=== TO DO ===
Each line of the listing must be transcribed exactly, except for the images, which should be excluded.

=== AVAILABLE DATA ===

>> BEGIN

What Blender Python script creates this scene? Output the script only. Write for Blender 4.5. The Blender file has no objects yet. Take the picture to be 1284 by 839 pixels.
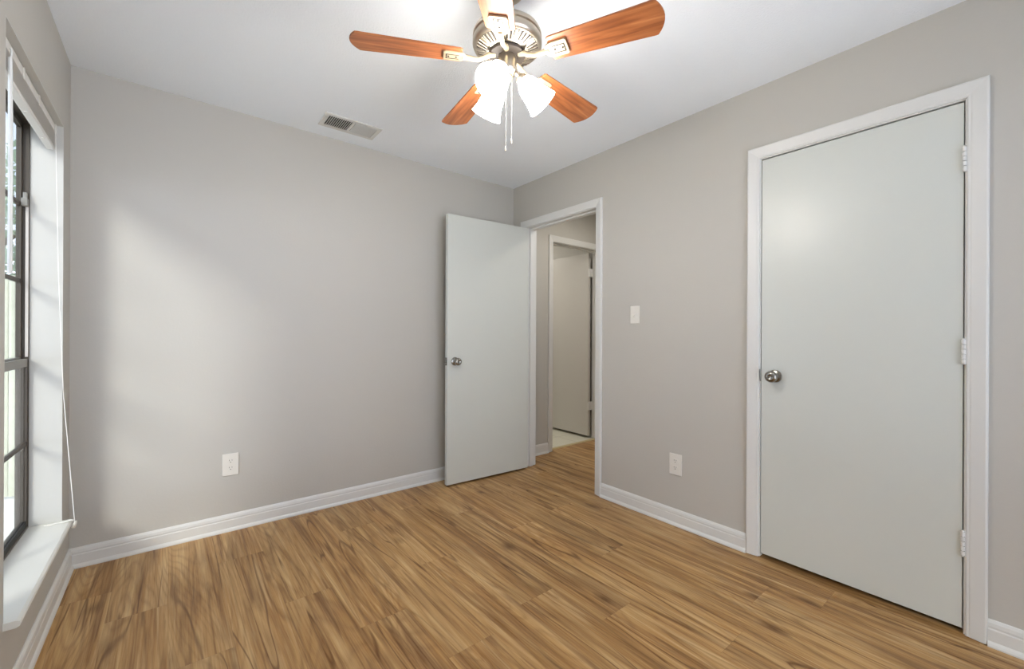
import bpy, bmesh, math, random
from mathutils import Vector, Matrix

random.seed(7)
SC = bpy.context.scene
COL = SC.collection
PI = math.pi

# ------------------------------------------------------------------ camera
YAW = math.radians(38.9)
cam_d = bpy.data.cameras.new('camera')
cam_d.sensor_width = 36.0
cam_d.lens = 532.5 / 1284 * 36
cam_d.shift_x = -1.3 / 1284
cam_d.shift_y = -1.1 / 1284
cam_d.clip_start = 0.01
cam = bpy.data.objects.new('camera', cam_d)
COL.objects.link(cam)
cam.matrix_world = (Matrix.Translation((0, 0, 1.145)) @ Matrix.Rotation(-YAW, 4, 'Z')
                    @ Matrix.Rotation(PI / 2, 4, 'X') @ Matrix.Rotation(0.0045, 4, 'Z'))
SC.camera = cam

# ------------------------------------------------------------------ world, lights, exposure
SUN_STRENGTH = 2.6
SKY_STRENGTH = 4.4
BULB_POWER = 2.5
HALL_POWER = 6.0
BATH_POWER = 12.0
EXPOSURE = 0.66

SC.view_settings.view_transform = 'Standard'
SC.view_settings.look = 'None'
SC.view_settings.gamma = 1.0
SC.view_settings.use_curve_mapping = False
SC.view_settings.exposure = EXPOSURE
SC.cycles.max_bounces = 14
SC.cycles.diffuse_bounces = 8
SC.cycles.transparent_max_bounces = 16
SC.cycles.caustics_reflective = False
SC.cycles.caustics_refractive = False
SC.cycles.sample_clamp_indirect = 6.0

world = bpy.data.worlds.new('sky')
SC.world = world
world.use_nodes = True
wn = world.node_tree.nodes
wl = world.node_tree.links
bg = wn['Background']
bg.inputs['Strength'].default_value = SKY_STRENGTH
tcw = wn.new('ShaderNodeTexCoord')
sepw = wn.new('ShaderNodeSeparateXYZ')
wl.new(tcw.outputs['Generated'], sepw.inputs[0])
rampw = wn.new('ShaderNodeValToRGB')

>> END

=== EXPECTED ANSWER ===
What Blender Python script creates this scene? Output the script only. Write for Blender 4.5. The Blender file has no objects yet. Take the picture to be 1284 by 839 pixels.
import bpy, bmesh, math, random
from mathutils import Vector, Matrix

random.seed(7)
SC = bpy.context.scene
COL = SC.collection
PI = math.pi

# ------------------------------------------------------------------ camera
YAW = math.radians(38.9)
cam_d = bpy.data.cameras.new('camera')
cam_d.sensor_width = 36.0
cam_d.lens = 532.5 / 1284 * 36
cam_d.shift_x = -1.3 / 1284
cam_d.shift_y = -1.1 / 1284
cam_d.clip_start = 0.01
cam = bpy.data.objects.new('camera', cam_d)
COL.objects.link(cam)
cam.matrix_world = (Matrix.Translation((0, 0, 1.145)) @ Matrix.Rotation(-YAW, 4, 'Z')
                    @ Matrix.Rotation(PI / 2, 4, 'X') @ Matrix.Rotation(0.0045, 4, 'Z'))
SC.camera = cam

# ------------------------------------------------------------------ world, lights, exposure
SUN_STRENGTH = 2.6
SKY_STRENGTH = 4.4
BULB_POWER = 2.5
HALL_POWER = 6.0
BATH_POWER = 12.0
EXPOSURE = 0.66

SC.view_settings.view_transform = 'Standard'
SC.view_settings.look = 'None'
SC.view_settings.gamma = 1.0
SC.view_settings.use_curve_mapping = False
SC.view_settings.exposure = EXPOSURE
SC.cycles.max_bounces = 14
SC.cycles.diffuse_bounces = 8
SC.cycles.transparent_max_bounces = 16
SC.cycles.caustics_reflective = False
SC.cycles.caustics_refractive = False
SC.cycles.sample_clamp_indirect = 6.0

world = bpy.data.worlds.new('sky')
SC.world = world
world.use_nodes = True
wn = world.node_tree.nodes
wl = world.node_tree.links
bg = wn['Background']
bg.inputs['Strength'].default_value = SKY_STRENGTH
tcw = wn.new('ShaderNodeTexCoord')
sepw = wn.new('ShaderNodeSeparateXYZ')
wl.new(tcw.outputs['Generated'], sepw.inputs[0])
rampw = wn.new('ShaderNodeValToRGB')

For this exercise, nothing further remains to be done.